[SOLVED] Find Cos (theta), sin(theta), and tan(theta)

moonman · #1 $Old$ February 6th, 2009, 12:12 AM

The problem states,

If sec(theta) = 3 with theta in QIV find cos(theta), sin(theta) and tan(theta).

mathaddict · #2 $Old$ February 6th, 2009, 02:57 AM

$\sec\theta=3$

$\cos\theta=\frac{1}{3}$

$\theta$ is in the fourth quadrant so cos is positive .

$\sin\theta=-\frac{\sqrt{8}}{3}$

$\tan\theta=-\sqrt{8}$

moonman · #3 $Old$ February 6th, 2009, 03:55 PM

Thank you for helping

Can you explain in a little more detail how you got those answers?

skeeter · #4 $Old$ February 6th, 2009, 04:19 PM

you should know that secant is the reciprocal of cosine , so the fact that

$\cos{\theta} = \frac{1}{3}$ should be immediate.

since $\theta$ is in quad IV , you should also know that $\sin{\theta}$ and $\tan{theta}$ are both negative values.

there are two ways to determine the values of sine and tangent ...

1) use of reference triangles

sketch a reference right triangle in quad IV ... since $\cos{\theta} = \frac{1}{3}$ , then the adjacent side = 1 and the hypotenuse = 3

the size of the opposite side = $\sqrt{3^2 - 1^2} = \sqrt{8} = 2\sqrt{2}$

since the opposite side has a downward direction, its value is $-2\sqrt{2}$ .

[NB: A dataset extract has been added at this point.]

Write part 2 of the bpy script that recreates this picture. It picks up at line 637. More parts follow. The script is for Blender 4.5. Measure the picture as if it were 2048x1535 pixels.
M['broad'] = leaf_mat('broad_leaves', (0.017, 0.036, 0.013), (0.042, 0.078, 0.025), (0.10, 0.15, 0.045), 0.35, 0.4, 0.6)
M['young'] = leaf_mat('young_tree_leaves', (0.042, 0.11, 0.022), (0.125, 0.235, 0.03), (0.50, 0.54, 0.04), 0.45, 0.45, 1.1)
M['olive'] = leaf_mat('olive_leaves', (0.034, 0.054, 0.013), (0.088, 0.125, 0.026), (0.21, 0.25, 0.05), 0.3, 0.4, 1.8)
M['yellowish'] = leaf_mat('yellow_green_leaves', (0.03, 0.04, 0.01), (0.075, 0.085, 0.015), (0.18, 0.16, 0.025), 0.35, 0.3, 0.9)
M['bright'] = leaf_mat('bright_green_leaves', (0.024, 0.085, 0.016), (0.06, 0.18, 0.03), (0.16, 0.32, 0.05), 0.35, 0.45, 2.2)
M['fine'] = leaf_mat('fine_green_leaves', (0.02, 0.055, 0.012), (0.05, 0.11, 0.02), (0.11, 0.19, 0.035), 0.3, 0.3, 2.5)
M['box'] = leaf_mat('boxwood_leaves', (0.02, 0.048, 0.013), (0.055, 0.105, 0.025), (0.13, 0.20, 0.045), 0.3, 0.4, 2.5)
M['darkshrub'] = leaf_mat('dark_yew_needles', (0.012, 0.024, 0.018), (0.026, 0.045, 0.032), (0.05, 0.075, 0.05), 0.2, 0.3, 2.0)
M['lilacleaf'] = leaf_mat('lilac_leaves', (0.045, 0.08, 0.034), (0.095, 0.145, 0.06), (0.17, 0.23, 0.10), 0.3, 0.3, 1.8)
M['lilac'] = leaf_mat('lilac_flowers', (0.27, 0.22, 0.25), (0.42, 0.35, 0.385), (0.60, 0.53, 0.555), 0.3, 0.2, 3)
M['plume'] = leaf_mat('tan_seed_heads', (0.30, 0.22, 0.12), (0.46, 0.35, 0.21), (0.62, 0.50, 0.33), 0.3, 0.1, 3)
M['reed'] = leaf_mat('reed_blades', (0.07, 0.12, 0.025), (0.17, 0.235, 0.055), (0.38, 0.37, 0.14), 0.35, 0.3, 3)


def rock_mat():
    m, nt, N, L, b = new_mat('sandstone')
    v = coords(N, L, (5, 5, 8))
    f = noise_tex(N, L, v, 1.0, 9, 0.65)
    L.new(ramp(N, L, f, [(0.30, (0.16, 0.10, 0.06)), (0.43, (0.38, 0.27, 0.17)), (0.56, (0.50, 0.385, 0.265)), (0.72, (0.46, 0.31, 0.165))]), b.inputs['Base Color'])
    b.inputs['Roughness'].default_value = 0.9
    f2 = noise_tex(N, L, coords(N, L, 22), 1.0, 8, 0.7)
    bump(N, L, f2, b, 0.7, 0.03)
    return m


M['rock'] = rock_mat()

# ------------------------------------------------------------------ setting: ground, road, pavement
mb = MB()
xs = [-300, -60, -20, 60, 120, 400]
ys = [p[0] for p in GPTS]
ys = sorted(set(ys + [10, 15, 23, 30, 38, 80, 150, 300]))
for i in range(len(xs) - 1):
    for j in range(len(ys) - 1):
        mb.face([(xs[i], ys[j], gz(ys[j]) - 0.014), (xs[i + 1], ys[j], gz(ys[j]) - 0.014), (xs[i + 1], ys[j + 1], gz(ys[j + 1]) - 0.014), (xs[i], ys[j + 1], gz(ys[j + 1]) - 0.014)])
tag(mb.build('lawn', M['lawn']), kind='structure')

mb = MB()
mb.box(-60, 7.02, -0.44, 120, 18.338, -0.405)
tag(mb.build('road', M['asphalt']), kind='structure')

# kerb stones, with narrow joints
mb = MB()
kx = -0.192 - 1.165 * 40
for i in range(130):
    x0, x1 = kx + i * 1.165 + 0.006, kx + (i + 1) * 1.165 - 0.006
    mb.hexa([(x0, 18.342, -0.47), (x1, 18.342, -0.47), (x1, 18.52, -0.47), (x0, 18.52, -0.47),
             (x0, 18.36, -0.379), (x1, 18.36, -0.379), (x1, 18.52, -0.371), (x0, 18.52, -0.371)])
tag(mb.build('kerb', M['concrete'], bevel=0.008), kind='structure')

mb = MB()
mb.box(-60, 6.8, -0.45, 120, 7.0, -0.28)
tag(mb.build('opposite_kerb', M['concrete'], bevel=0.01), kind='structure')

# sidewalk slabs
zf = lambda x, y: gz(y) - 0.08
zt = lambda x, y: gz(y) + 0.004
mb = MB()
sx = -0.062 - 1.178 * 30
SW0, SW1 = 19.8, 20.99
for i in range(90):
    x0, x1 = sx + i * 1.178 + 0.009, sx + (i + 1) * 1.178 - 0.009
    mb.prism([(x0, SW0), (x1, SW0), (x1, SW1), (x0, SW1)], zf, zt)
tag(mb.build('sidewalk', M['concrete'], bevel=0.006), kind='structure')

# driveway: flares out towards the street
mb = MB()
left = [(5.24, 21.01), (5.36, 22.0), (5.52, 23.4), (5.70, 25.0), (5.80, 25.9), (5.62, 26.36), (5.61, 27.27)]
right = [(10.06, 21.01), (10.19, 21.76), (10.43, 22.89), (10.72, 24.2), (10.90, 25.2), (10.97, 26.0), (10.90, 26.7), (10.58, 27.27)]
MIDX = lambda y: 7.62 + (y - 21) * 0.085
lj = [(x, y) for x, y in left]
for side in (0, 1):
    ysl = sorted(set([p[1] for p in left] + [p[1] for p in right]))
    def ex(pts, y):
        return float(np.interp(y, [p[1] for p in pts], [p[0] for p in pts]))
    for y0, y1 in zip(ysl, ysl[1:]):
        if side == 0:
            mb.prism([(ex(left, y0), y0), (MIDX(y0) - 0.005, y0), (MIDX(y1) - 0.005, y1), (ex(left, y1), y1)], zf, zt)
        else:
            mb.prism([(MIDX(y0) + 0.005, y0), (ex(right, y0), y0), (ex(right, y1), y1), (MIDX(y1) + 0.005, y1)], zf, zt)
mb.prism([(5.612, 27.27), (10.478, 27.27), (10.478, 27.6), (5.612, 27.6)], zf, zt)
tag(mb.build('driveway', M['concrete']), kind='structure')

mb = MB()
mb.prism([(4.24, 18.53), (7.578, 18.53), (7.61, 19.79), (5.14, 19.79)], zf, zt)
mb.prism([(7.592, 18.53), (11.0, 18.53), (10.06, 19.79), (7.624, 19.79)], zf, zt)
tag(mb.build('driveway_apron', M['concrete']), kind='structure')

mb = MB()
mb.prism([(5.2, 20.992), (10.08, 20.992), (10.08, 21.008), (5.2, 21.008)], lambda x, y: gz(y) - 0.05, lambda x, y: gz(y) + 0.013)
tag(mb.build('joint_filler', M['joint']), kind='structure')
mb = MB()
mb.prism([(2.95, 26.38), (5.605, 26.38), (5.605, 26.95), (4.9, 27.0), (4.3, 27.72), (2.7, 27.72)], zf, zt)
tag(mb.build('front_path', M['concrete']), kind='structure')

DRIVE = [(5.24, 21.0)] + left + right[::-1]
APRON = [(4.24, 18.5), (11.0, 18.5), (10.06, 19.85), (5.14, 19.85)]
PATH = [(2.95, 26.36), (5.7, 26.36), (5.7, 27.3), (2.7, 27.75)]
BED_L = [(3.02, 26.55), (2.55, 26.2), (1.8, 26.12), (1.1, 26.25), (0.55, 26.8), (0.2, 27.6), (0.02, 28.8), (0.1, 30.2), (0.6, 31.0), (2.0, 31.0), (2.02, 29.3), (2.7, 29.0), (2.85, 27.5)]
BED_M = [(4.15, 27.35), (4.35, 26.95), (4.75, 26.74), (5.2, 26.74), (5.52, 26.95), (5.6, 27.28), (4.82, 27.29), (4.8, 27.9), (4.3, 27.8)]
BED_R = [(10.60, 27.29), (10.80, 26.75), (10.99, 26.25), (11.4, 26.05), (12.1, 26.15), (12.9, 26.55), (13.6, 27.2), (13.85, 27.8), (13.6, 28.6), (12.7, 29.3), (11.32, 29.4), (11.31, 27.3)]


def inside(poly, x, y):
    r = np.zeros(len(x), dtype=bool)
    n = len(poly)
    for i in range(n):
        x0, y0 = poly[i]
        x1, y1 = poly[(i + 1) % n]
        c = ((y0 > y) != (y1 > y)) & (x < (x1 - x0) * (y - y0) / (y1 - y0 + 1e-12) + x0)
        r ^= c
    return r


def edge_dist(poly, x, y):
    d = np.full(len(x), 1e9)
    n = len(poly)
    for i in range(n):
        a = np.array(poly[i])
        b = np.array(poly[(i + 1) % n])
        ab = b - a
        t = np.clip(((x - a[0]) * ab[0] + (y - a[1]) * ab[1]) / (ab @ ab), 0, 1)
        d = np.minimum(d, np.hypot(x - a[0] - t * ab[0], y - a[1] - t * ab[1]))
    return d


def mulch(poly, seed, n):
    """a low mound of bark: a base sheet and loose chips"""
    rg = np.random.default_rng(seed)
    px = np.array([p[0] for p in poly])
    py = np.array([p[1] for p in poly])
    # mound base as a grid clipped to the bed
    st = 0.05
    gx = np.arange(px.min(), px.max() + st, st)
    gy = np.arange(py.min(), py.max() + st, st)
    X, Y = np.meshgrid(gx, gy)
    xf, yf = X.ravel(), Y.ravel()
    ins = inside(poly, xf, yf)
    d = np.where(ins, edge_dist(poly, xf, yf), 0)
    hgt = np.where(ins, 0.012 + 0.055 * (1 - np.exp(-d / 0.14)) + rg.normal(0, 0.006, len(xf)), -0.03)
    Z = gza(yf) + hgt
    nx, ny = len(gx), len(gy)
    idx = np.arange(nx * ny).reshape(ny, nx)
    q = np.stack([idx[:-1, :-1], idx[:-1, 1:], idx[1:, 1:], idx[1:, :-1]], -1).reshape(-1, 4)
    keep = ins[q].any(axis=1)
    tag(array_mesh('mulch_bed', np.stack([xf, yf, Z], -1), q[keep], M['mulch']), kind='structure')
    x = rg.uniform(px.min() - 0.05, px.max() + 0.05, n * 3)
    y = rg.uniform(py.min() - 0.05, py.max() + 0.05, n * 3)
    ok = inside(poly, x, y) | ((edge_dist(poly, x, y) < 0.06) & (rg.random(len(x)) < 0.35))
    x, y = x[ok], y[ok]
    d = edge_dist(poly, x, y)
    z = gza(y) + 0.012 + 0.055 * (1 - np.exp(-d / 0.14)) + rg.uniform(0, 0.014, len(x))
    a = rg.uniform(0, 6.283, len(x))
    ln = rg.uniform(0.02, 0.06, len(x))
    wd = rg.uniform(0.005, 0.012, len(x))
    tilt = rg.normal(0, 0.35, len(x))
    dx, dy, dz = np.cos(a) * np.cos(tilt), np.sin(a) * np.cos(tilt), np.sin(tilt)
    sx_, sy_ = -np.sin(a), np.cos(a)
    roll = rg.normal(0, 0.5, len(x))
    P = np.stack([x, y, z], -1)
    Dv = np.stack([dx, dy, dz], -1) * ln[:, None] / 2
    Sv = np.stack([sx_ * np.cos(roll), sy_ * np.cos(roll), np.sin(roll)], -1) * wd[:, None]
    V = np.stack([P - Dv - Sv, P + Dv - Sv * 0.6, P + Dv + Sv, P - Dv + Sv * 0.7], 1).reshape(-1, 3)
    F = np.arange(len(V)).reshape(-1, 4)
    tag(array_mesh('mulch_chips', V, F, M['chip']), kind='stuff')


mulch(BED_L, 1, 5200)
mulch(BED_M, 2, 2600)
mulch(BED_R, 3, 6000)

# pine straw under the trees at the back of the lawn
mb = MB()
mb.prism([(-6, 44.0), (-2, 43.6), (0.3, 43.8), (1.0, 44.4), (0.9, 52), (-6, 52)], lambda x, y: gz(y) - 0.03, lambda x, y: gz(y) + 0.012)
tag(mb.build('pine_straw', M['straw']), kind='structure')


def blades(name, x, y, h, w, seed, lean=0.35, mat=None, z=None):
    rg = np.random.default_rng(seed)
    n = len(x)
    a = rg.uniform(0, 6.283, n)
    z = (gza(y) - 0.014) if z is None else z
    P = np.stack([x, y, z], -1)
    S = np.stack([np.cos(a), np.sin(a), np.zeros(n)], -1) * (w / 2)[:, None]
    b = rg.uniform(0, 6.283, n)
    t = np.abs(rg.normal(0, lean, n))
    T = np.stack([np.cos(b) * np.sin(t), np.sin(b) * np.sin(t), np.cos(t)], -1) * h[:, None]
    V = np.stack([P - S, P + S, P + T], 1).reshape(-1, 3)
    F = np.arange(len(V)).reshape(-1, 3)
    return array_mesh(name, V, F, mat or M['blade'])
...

$\sin{\theta} = \frac{opp}{hyp} = -\frac{2\sqrt{2}}{3}$

$\tan{\theta} = \frac{opp}{adj} = -\frac{2\sqrt{2}}{1} = -2\sqrt{2}$

2) use of Pythagorean identities ...

$\sin{\theta} = \pm \sqrt{1 - \cos^2{\theta}}$

$\tan{\theta} = \pm \sqrt{\sec^2{\theta} - 1}$

and, of course, you have to determine the correct sign from the quadrant info.